What the task asks
Write each line of the material exactly as given, from the top through the line that contains "the bracket','soap dish')", and omit all pictures.

Dataset section
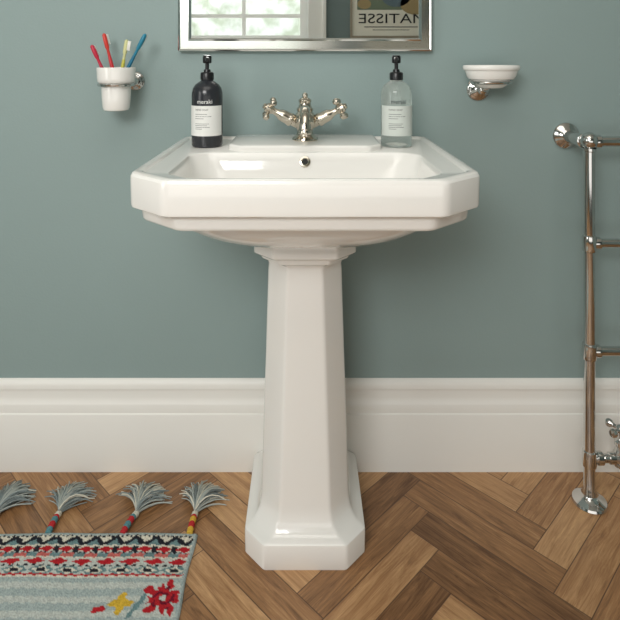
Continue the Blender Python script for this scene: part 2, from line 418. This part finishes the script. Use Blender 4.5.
# soap dish
DX,DY=.460,-.055
e=empty('soap_dish_holder',(DX,YW,.985),'polished nickel wall bracket holding a soap dish','soap dish holder')
b=MB()
M=frame((.449,YW,.982),(0,-1,0))
b.lathe([(.030,0),(.0305,.004),(.028,.007),(.022,.009),(.021,.013),(.014,.016),(.009,.02),(.009,.034),(.012,.038),(.011,.044),(.006,.047),(0,.048)],28,M)
b.sweep([(.449,YW-.04,.982),(.451,YW-.052,.983),(.455,DY+.01,.988),(.456,DY+.034,.998)],.005,12)
b.build('bracket',M_CHROME,e)
b=MB(); b.sweep([(DX+.047*math.cos(t),DY+.037*math.sin(t),1.0025) for t in [2*math.pi*i/40 for i in range(41)]],.0042,10)
b.build('ring',M_CHROME,e)
b=MB()
b.lathe([(.020,.988),(.030,.990),(.038,.996),(.043,1.004),(.046,1.0085),(.055,1.011),(.060,1.018),(.063,1.028),(.0640,1.031),(.0675,1.033),(.0695,1.037),(.0695,1.042),(.0675,1.0448),(.064,1.0440),(.058,1.030),(.050,1.018),(.03,1.008),(0,1.006)],48,Matrix.Translation((DX,DY,0)),sy=.78)
d_=b.build('soap_dish',M_CER,loc=(DX,DY,1.0)); tag(d_,'oval white ceramic soap dish resting in the bracket','soap dish')

# ------------------------------------------------------------------ mirror
e=empty('mirror',(0,YW,1.08),'wall mirror with slim silver border above the basin','mirror')
mx0,mx1,mz0,mz1=-.325,.325,1.080,1.88
b=MB(); b.box((mx0+.03,.000,mz0+.03),(mx1-.03,.016,mz1-.03)); b.build('mirror_glass',M_MIRROR,e)
b=MB()
def rr(x0,x1,z0,z1,y): return [(x0,y,z0),(x1,y,z0),(x1,y,z1),(x0,y,z1)]
b.loft([rr(mx0,mx1,mz0,mz1,.0175),rr(mx0,mx1,mz0,mz1,-.004),rr(mx0+.003,mx1-.003,mz0+.003,mz1-.003,-.006),rr(mx0+.006,mx1-.006,mz0+.006,mz1-.006,-.004),rr(mx0+.006,mx1-.006,mz0+.006,mz1-.006,-.0035),
 rr(mx0+.026,mx1-.026,mz0+.026,mz1-.026,-.0020),rr(mx0+.030,mx1-.030,mz0+.030,mz1-.030,-.0045),rr(mx0+.0335,mx1-.0335,mz0+.0335,mz1-.0335,-.0005),rr(mx0+.0335,mx1-.0335,mz0+.0335,mz1-.0335,.004)],False,False)
b.build('mirror_frame',mat('frame_silver',(235,235,233),.12,1.0),e,angle=10)

# poster on the opposite wall (seen in the mirror)
e=empty('framed_poster',(.615,YB,1.2),'framed art poster with large lettering under a painted panel','poster')
b=MB(); px0,px1,pz0,pz1=.32,.91,1.20,1.98
for lo,hi in (((px0,YB,pz0),(px1,YB+.02,pz0+.015)),((px0,YB,pz1-.015),(px1,YB+.02,pz1)),((px0,YB,pz0+.015),(px0+.015,YB+.02,pz1-.015)),((px1-.015,YB,pz0+.015),(px1,YB+.02,pz1-.015))): b.box(lo,hi)
b.build('frame',mat('poster_frame_wood',(150,140,122),.5),e)
b=MB(); b.box((px0+.015,YB,pz0+.015),(px1-.015,YB+.008,pz1-.015),mi=0)
b.box((px0+.05,YB+.007,1.40),(px1-.05,YB+.0095,pz1-.06),mi=2)
for i in range(9):
    r0=.035+.02*(i%3)
    M=frame((px0+.1+.045*i,YB+.0095,1.44+.055*((i*5)%8)),(0,1,0))
    b.lathe([(r0,0),(r0,.001),(0,.001)],18,M,3+i%2,sx=1.4)
vs,fs=text_geo('MATISSE',.098,0,'CENTER')
xs=[p.x for p in vs]; wtx=max(xs)-min(xs); cx_=(max(xs)+min(xs))/2; k=.47/wtx
b.add([(.615-(p.x-cx_)*k,YB+.0105,1.305+p.y) for p in vs],fs,None,1)
b.box((.42,YB+.008,1.275),(.80,YB+.0085,1.281),mi=1); b.box((.48,YB+.008,1.255),(.74,YB+.0085,1.259),mi=1)
b.build('poster_print',[mat('poster_paper',(226,221,206),.7),M_INK,mat('poster_green',(112,124,104),.7),mat('poster_ochre',(160,140,100),.7),mat('poster_blue',(96,112,120),.7)],e)

# ------------------------------------------------------------------ towel radiator
e=empty('towel_radiator',(.93,-.10,0),'polished nickel floor-standing heated towel rail beside the skirting','towel radiator')
PY=-.10; rails=[.863,.620,.362]
def post(px):
    b=MB(); T=Matrix.Translation((px,PY,0))
    pf=[(.038,0),(.040,.003),(.038,.008),(.028,.013),(.019,.017),(.0155,.022),(.0155,.030),(.0128,.034)]
    for z in (.106,.362,.620):
        pf+=[(.0128,z-.020),(.0155,z-.018),(.0165,z-.013),(.0165,z+.013),(.0155,z+.018),(.0128,z+.020)]
    pf+=[(.0128,.839),(.0155,.841),(.0155,.847)]
    for i in range(9):
        a=-math.pi/3+ (math.pi/3+math.pi/2)*i/8
        pf.append((.0205*math.cos(a),.865+.0205*math.sin(a)))
    b.lathe(pf,32,T); b.build('post',M_CHROME,e)
    b=MB(); M=frame((px-.003,YW,.861),(0,-1,0))
    b.lathe([(.034,0),(.0345,.004),(.032,.008),(.023,.012),(.019,.017),(.0145,.020),(.0145,.08),(.017,.082),(.017,.098),(.013,.1)],28,M)
    b.build('wall_bracket',M_CHROME,e)
PX=.680; PX2=1.18
post(PX); post(PX2)
for i,z in enumerate(rails):
    b=MB(); M=frame((PX,PY,z),(1,0,0)); ln=PX2-PX; r=.0125 if i==0 else .0105
    b.lathe([(r,.0),(r+.004,.016),(r+.004,.024),(r,.027),(r,ln-.027),(r+.004,ln-.024),(r+.004,ln-.016),(r,ln)],24,M)
    b.build('rail',M_CHROME,e)
b=MB()
M=frame((PX,PY,.106),(1,0,0))
b.lathe([(.008,.01),(.012,.016),(.015,.018),(.015,.030),(.012,.032),(.010,.036),(.010,.045),(.013,.047),(.013,.06),(.018,.064),(.018,.085),(.010,.09),(0,.09)],24,M)
T=Matrix.Translation((PX+.075,PY,0))
b.lathe([(.010,.085),(.015,.088),(.017,.1),(.017,.115),(.014,.125),(.012,.135),(.014,.137),(.014,.146),(.009,.15),(.006,.155),(.006,.168)],24,T)
b.sweep([(PX+.075,PY,.106),(PX+.105,PY,.106),(PX+.125,PY,.098),(PX+.132,PY,.08),(PX+.132,PY,0)],.009,14)
vb=b.build('valve',M_CHROME,e)
b=MB(); M=Matrix.Translation((PX+.075,PY,.172))@Matrix.Rotation(math.radians(30),4,'Z')
b.lathe([(.007,-.006),(.011,-.002),(.011,.008),(.007,.012),(0,.014)],20,M)
for k in range(4):
    A=M@Matrix.Translation((0,0,.003))@Matrix.Rotation(k*math.pi/2,4,'Z')@Matrix.Rotation(math.pi/2,4,'Y')
    b.lathe([(.006,.006),(.0045,.014),(.005,.02),(.009,.025),(.010,.030),(.008,.035),(0,.037)],14,A)
b.build('valve_handle',M_CHROME,vb)

# ------------------------------------------------------------------ rug
RX0,RX1,RD0,RD1=-.905,-.240,.197,1.20
rug=empty('rug',(-.57,-.7,0),'pale grey woven kilim rug with coloured pattern bands and tassels','rug')
C={k:lin(v) for k,v in dict(grey=(164,176,174),pale=(190,195,188),cream=(216,210,194),char=(40,41,48),teal=(108,136,138),red=(178,38,46),pink=(196,104,98),yel=(212,174,62),mar=(110,26,44)).items()}
def tri(x,p): 
    t=(x/p)%1.0; return 1-abs(2*t-1)
def pat(x,d):
    d0=d
    if d>.70: d=1.397-d
    u=RX1-x
    if u<.008 or x-RX0<.008: return C['grey']
    if d<.205: return C['grey']
    if d<.209: return C['char'] if (u/.010)%1<.6 else C['cream']
    if d<.230:
        h=(d-.209)/.021; t=tri(u,.044)
        return C['char'] if abs(t-h)<.30 else (C['cream'] if t>h else C['teal'])
    if d<.233: return C['cream']
    if d<.247:
        h=abs((d-.240)/.007); t=tri(u,.042)
        return C['red'] if t>h*.7+.15 else C['char'] if t<.3 else C['cream']
    if d<.250: return C['char'] if (u/.012)%1<.5 else C['grey']
    if d<.259: return C['pink'] if (u/.05)%1<.55 else C['teal']
    if d<.262: return C['cream']
    if d<.277:
        h=abs((d-.2695)/.0075); t=tri(u,.05)
        return C['red'] if t>h*.8+.1 else C['pale']
    if d<.281: return C['char'] if (u/.016)%1<.5 else C['pale']
    if d<.298:
        h=abs((d-.2895)/.0085); t=tri(u,.055)
        if t>h*.75+.25: 
            return C['char'] if (h<.45 and t>.68) else C['cream']
        return C['teal'] if t>h*.5 else C['pale']
    if d<.302: return C['red']
    if d<.306: return C['cream']
    # field with flowers
    k=round((x+.278)/.42); fx=-.278+k*.42
    row=round((d0-.350)/.30); fd=.350+row*.30
    dx,dd=(x-fx),(d0-fd); rr_=math.hypot(dx,dd*1.1); an=math.atan2(dd,dx)
    lim=.046*(.80+.20*math.cos(5*an+.6))
    if rr_<.007: return C['pale']
    if rr_<lim*.62: return C['mar'] if math.sin(rr_*420+2*an)>.25 else C['red']
    if rr_<lim: return C['red'] if math.sin(an*9)>-.7 else C['pale']
    gx=x-(fx-.080); gd=d0-(fd+.012)
    if math.hypot(gx,gd)<.024*(.75+.25*math.cos(4*math.atan2(gd,gx))): return C['yel']
    if abs(gx+.5*gd-.035)<.005 and abs(gd)<.03: return C['teal']
    if abs(gx+.040)<.012 and abs(gd-.012)<.006: return C['red']
    return C['grey'] if (int(d0*300)%9)<5 else C['pale']
nx=270; ny=400
vs=[];cols=[]
for j in range(ny+1):
    d=RD0+(RD1-RD0)*j/ny
    for i in range(nx+1):
        x=RX0+(RX1-RX0)*i/nx
        edge=min(i,nx-i,j,ny-j)
        wav=.0012*math.sin(d*23+x*7)+.0008*math.sin(x*31)
        z=.002 if edge==0 else .0085+wav+.0006*math.sin(j*math.pi*.9)*math.sin(i*math.pi*.85)
        ex=.002*math.sin(x*45) if j==0 else 0
        vs.append((x+ (.002*math.sin(d*37)),-d+ex,z)); c=pat(x+.0015*math.sin(d*400),d+.001*math.sin(x*300)); s_=random.uniform(.76,1.14); cols.append([min(1,q*s_) for q in c])
fs=[[j*(nx+1)+i,(j+1)*(nx+1)+i,(j+1)*(nx+1)+i+1,j*(nx+1)+i+1] for j in range(ny) for i in range(nx)]
b=MB(); b.add(vs,fs)
rm=bpy.data.materials.new('kilim_weave'); rm.use_nodes=True; nt2=rm.node_tree; p2=nt2.nodes['Principled BSDF']; p2.inputs['Roughness'].default_value=.95; p2.inputs['Specular IOR Level'].default_value=.1
a2=nt2.nodes.new('ShaderNodeAttribute'); a2.attribute_name='weave'; nt2.links.new(a2.outputs['Color'],p2.inputs['Base Color'])
tc2=nt2.nodes.new('ShaderNodeTexCoord'); n2=nt2.nodes.new('ShaderNodeTexNoise'); n2.inputs['Scale'].default_value=350; b2=nt2.nodes.new('ShaderNodeBump'); b2.inputs['Strength'].default_value=.6; b2.inputs['Distance'].default_value=.003
nt2.links.new(tc2.outputs['Object'],n2.inputs['Vector']); nt2.links.new(n2.outputs['Fac'],b2.inputs['Height']); nt2.links.new(b2.outputs[0],p2.inputs['Normal'])
ro=b.build('rug_weave',rm,rug,angle=180,fixn=False)
ca=ro.data.color_attributes.new('weave','FLOAT_COLOR','POINT')
ca.data.foreach_set('color',[q for c in cols for q in (*c,1.0)])
if ro.data.polygons[0].normal.z<0: ro.data.flip_normals()
YA=[mat('yarn_grey',(168,174,168),.95),mat('yarn_slate',(126,136,136),.95),mat('yarn_cream',(208,204,188),.95),mat('yarn_red',(176,40,44),.95),mat('yarn_yellow',(204,164,58),.95),mat('yarn_teal',(84,130,136),.95)]
for ti,(tx,band) in enumerate(((-.256,(4,3)),(-.405,(3,5)),(-.570,(5,3)),(-.722,(3,4)),(-.875,(4,5)))):
    b=MB(); lean=random.uniform(.000,.022); y0=-.200; z0=.008
    segs=9
    for k in range(segs):
        t0,t1=k/segs,(k+1)/segs
        P=[(tx+lean*t,y0+.058*t,z0+.004*math.sin(t*3.1)) for t in (t0,(t0+t1)/2,t1)]
        b.sweep(P,[.0060,.0076,.0060],10,None,band[0] if k in (0,1,4,5) else (band[1] if k in (2,3,6) else 2))
    base=Vector((tx+lean,y0+.055,z0))
    for k in range(230):
        a=random.gauss(.1,.30); a=max(-.75,min(.85,a)); ln=random.uniform(.068,.100)*(1-.15*abs(a)); el=random.uniform(0,1)
        pts=[]; cv=random.uniform(-.25,.25)
        for q in range(6):
            t=q/5; an=a*(.75+.4*t)+cv*t*t
            hh=.024*el*math.sin(math.pi*min(1,t*.75+.1))+z0*(1-t)+.004*el
            pts.append(base+Vector((math.sin(an)*ln*t,math.cos(an)*ln*t, max(.002,hh)-z0)))
        b.sweep(pts,[.0016,.0016,.0016,.0015,.0014,.0011],4,None,random.choice((0,0,1,1,2)) )
    b.build('tassel',YA,rug,angle=60)

# ------------------------------------------------------------------ lights, world, camera
def area(name,loc,rot,sx,sy,en,col):
    l=bpy.data.lights.new(name,'AREA'); l.shape='RECTANGLE'; l.size=sx; l.size_y=sy; l.energy=en; l.color=col
    o=bpy.data.objects.new(name,l); o.location=loc; o.rotation_euler=rot; COL.objects.link(o); return o
area('window_light',(-.70,-2.5,1.95),(math.radians(72),0,math.radians(-12)),1.0,.75,31,(1,.985,.96))
area('overhead_softbox',(-.1,-1.35,2.44),(0,0,0),1.4,1.2,9,(1,.97,.92))  # added softbox below the ceiling for top light, no fitting modelled
area('left_fill_light',(-1.8,-1.5,1.1),(math.radians(85),0,math.radians(-65)),.8,1.3,10,(1,.98,.96))  # added fill from the left; that wall has no window
area('low_fill_light',(.2,-2.5,.62),(math.radians(90),0,0),2.4,.8,8,(1,.97,.93))  # added low fill behind the camera standing in for room bounce, no doorway
wd=bpy.data.worlds.new('sky'); scene.world=wd; wd.use_nodes=True
bg=wd.node_tree.nodes['Background']; bg.inputs[0].default_value=(.95,.97,1,1); bg.inputs[1].default_value=2.4
cam=bpy.data.cameras.new('camera'); cam.sensor_width=36; cam.lens=573/620*36
cam.shift_y=-253/620; cam.shift_x=5/620; cam.clip_start=.01
co=bpy.data.objects.new('camera',cam); co.location=(0,-1.47,1.065); co.rotation_euler=(math.pi/2,0,0); COL.objects.link(co)
scene.camera=co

The answer
Continue the Blender Python script for this scene: part 2, from line 418. This part finishes the script. Use Blender 4.5.
# soap dish
DX,DY=.460,-.055
e=empty('soap_dish_holder',(DX,YW,.985),'polished nickel wall bracket holding a soap dish','soap dish holder')
b=MB()
M=frame((.449,YW,.982),(0,-1,0))
b.lathe([(.030,0),(.0305,.004),(.028,.007),(.022,.009),(.021,.013),(.014,.016),(.009,.02),(.009,.034),(.012,.038),(.011,.044),(.006,.047),(0,.048)],28,M)
b.sweep([(.449,YW-.04,.982),(.451,YW-.052,.983),(.455,DY+.01,.988),(.456,DY+.034,.998)],.005,12)
b.build('bracket',M_CHROME,e)
b=MB(); b.sweep([(DX+.047*math.cos(t),DY+.037*math.sin(t),1.0025) for t in [2*math.pi*i/40 for i in range(41)]],.0042,10)
b.build('ring',M_CHROME,e)
b=MB()
b.lathe([(.020,.988),(.030,.990),(.038,.996),(.043,1.004),(.046,1.0085),(.055,1.011),(.060,1.018),(.063,1.028),(.0640,1.031),(.0675,1.033),(.0695,1.037),(.0695,1.042),(.0675,1.0448),(.064,1.0440),(.058,1.030),(.050,1.018),(.03,1.008),(0,1.006)],48,Matrix.Translation((DX,DY,0)),sy=.78)
d_=b.build('soap_dish',M_CER,loc=(DX,DY,1.0)); tag(d_,'oval white ceramic soap dish resting in the bracket','soap dish')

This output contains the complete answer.